10. A process for securing a connector body to a circuit board, comprising:

providing a connector body having a pattern of solder balls on a mounting surface of the connector body;

applying a liquid adhesive material to the mounting surface of the connector body in a pattern that surrounds the solder balls;

partially curing the liquid adhesive material to form a subassembly in which the liquid adhesive is converted to a solid adhesive material;

positioning the subassembly on a circuit board with the solder balls aligned with a pattern of contact pads on the circuit board and with the solid adhesive material disposed between the circuit board and the mounting surface of the connector body; and

activating the preformed solid mass of adhesive material to cause it to securely adhere the connector body to the circuit board.

11. The process of claim 10, wherein activating of the preformed solid mass of adhesive material comprises heating the preformed solid mass of adhesive material to form a deformable mass of material that adheres to the circuit board, and subsequently allowing the deformable mass of material to solidify and securely bond the connector body to the circuit board.

12. The process of claim 11, wherein heating of the preformed solid mass of adhesive material occurs during reflow of the solder balls, whereby adhesive bonding of the connector body to the circuit board and soldering of the connector body to the circuit board occurs substantially concurrently.

13. The process of claim 10, wherein the adhesive material comprises a thermoplastic polymer that is capable of becoming deformable upon heating the polymer to a temperature at or above its softening point temperature, and which solidifies to securely bond the connector body to the circuit board upon cooling to ambient temperature.

14. The process of claim 10, wherein the adhesive material is a partially cross-linked polymer composition that undergoes further cross-linking upon application of heat.

15. The process of claim 13, wherein the thermoplastic polymer is selected from the group consisting of polyolefins, polyamides, ethylene-propylene copolymers, styrene-butadiene copolymers, ethylene-propene copolymers, and ethylene-vinyl acetate copolymers.

16. The process of claim 14, wherein the partially cross-linked polymer composition is selected from the group consisting of epoxy resins, phenolic resins, and polyimides.
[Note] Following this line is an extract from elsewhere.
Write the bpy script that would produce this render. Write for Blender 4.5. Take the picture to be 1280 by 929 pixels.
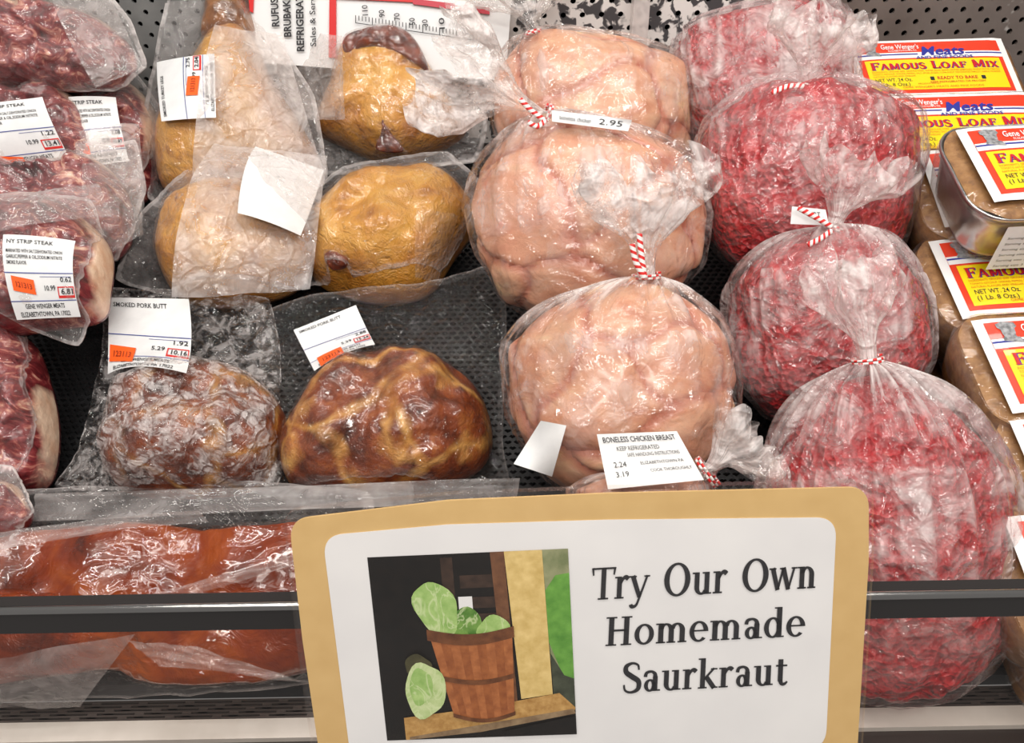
import bpy, bmesh, math, random
from mathutils import Vector, Matrix, noise
from mathutils.bvhtree import BVHTree
random.seed(7)
for o in list(bpy.data.objects): bpy.data.objects.remove(o)
SC = bpy.context.scene
COL = SC.collection
rad = math.radians
V3 = Vector

# ------------------------------------------------------------------ camera
F = 1050.0; PITCH = rad(36); ROLL = rad(1.0)
CAM = V3((0, 0, 1.5))
FW = V3((0, math.cos(PITCH), -math.sin(PITCH)))
UP0 = V3((0, math.sin(PITCH), math.cos(PITCH))); RT0 = V3((1, 0, 0))
RT = RT0*math.cos(ROLL) - UP0*math.sin(ROLL)
UP = UP0*math.cos(ROLL) + RT0*math.sin(ROLL)
cd = bpy.data.cameras.new('camera'); cam = bpy.data.objects.new('camera', cd); COL.objects.link(cam)
cd.sensor_width = 36; cd.lens = 36*F/1280; cd.clip_start = 0.02
m = Matrix((RT, UP, -FW)).transposed().to_4x4(); m.translation = CAM
cam.matrix_world = m
SC.camera = cam

# ------------------------------------------------------------------ world, lamps, exposure
w = bpy.data.worlds.new('store_interior'); SC.world = w; w.use_nodes = True
w.node_tree.nodes['Background'].inputs[0].default_value = (1.0, 0.97, 0.94, 1)
w.node_tree.nodes['Background'].inputs[1].default_value = 0.20
def area(name, loc, target, sx, sy, power, col=(1, .96, .91)):
    l = bpy.data.lights.new(name, 'AREA'); l.shape = 'RECTANGLE'; l.size = sx; l.size_y = sy; l.energy = power; l.color = col
    o = bpy.data.objects.new(name, l); COL.objects.link(o); o.location = loc
    o.rotation_euler = (V3(target)-V3(loc)).to_track_quat('-Z', 'Y').to_euler(); return o
area('case_canopy_lamp', (0.0, 0.34, 2.05), (0, .6, 1.0), 1.7, 0.03, 6.0)
area('case_canopy_lamp.001', (0.0, 0.72, 2.05), (0, .7, 1.0), 1.7, 0.03, 4.5)
area('ceiling_lamp_aisle', (-0.75, -0.55, 3.0), (-.2, .7, 1.0), 1.2, 0.3, 13)
area('ceiling_lamp_aisle.001', (0.9, -0.35, 3.0), (.2, .7, 1.0), 1.2, 0.3, 13)
area('ceiling_lamp_aisle.002', (0.1, -1.7, 2.9), (0, .5, 1.1), 1.2, 0.15, 26)
SC.view_settings.view_transform = 'Standard'; SC.view_settings.look = 'None'
SC.view_settings.exposure = 0.0; SC.view_settings.gamma = 1.0; SC.view_settings.use_curve_mapping = False
try:
    c_ = SC.cycles; c_.transparent_max_bounces = 16; c_.max_bounces = 4; c_.diffuse_bounces = 2; c_.glossy_bounces = 2; c_.transmission_bounces = 3; c_.caustics_reflective = False; c_.caustics_refractive = False
except Exception: pass

# ------------------------------------------------------------------ geometry helpers
def srgb(r, g, b):
    f = lambda c: c/12.92 if c <= .04045 else ((c+.055)/1.055)**2.4
    return (f(r/255), f(g/255), f(b/255), 1)
def raydir(px, py): return FW*F + RT*(px-640) - UP*(py-464.5)
def at_depth(px, py, dz): return CAM + raydir(px, py)*(dz/F)
SLOPE = rad(16)
D0 = V3((0, .38, 1.5-.568)); DN = V3((0, -math.sin(SLOPE), math.cos(SLOPE)))
WALL_Y = 1.02
def deck_z(y): return D0.z + (y-D0.y)*math.tan(SLOPE)
def hit_plane(px, py, p0, n):
    d = raydir(px, py); return CAM + d*((p0-CAM).dot(n)/d.dot(n))
def on_deck(px, py, h=0): return hit_plane(px, py, D0+DN*h, DN)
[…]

17. The process of claim 10, wherein the mass of adhesive material contains a thermally conductive particle filler.

18. The process of claim 17, wherein the thermally conductive particle filler is selected from the group consisting of carbon black, alumina, and zinc oxide, and is present in an amount sufficient to achieve a thermal conductivity of from about 0.5 to about 1.0 w/M-K for the adhesive material.

19. A self-adhering connector subassembly, comprising:

a connector body having a mounting surface and a pattern of solder balls on the mounting surface; and

an activatable solid adhesive disposed on the mounting surface of the connector body, the activatable solid adhesive having a pattern of openings in which the solder balls project.